Berlin Stories Leber family
Torgauer Straße 24-25, 10829 Berlin
Julius Leber, a social democrat and Member of Parliament, was released from concentration camp in 1937, where he had been tortured for years. Friends found him work as a coal dealer in the Bruno Mayer Nachfolger coal business in Berlin-Schöneberg.
In 1944, Julius Leber was at the heart of the conspiracy against the Nazi regime. The coal dealer shop became a meeting point for the resistance; leading members of the Kreisau Circle and the military came here. After the war, Theodor Heuss, who later became the first Federal President, referred to it as a “conspirators’ hut”. The Gestapo arrested Leber at the coal dealer’s shortly before the 20 July assassination attempt. He was executed in Berlin-Plötzensee on 5 January 1945.
Annedore Leber became the family breadwinner when her husband was arrested. She fought with tremendous energy for her husband’s freedom. When Julius Leber was rearrested, she too was taken to prison for a short time. Her children were forced to live with a new family. After her release, Annedore Leber was allowed to visit her husband several times in prison before his execution.

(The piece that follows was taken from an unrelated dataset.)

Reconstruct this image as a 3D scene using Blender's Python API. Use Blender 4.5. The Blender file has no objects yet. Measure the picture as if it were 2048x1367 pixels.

After 1945, Annedore Leber was passionately committed to keeping the resistance ideas alive. As an SPD politician, co-editor of the Telegraf newspaper close to the SPD and editor of her own magazine Mosaik, as an author, journalist and publisher, her chosen target groups were women and youth. She also rebuilt the coal dealer shop, which had been destroyed during the war and now included her publishing firm. Annedore Leber died in 1968 and was buried in the Waldfriedhof in Berlin-Zehlendorf.
There are plans to make the former coal dealer shop a place of learning and remembrance.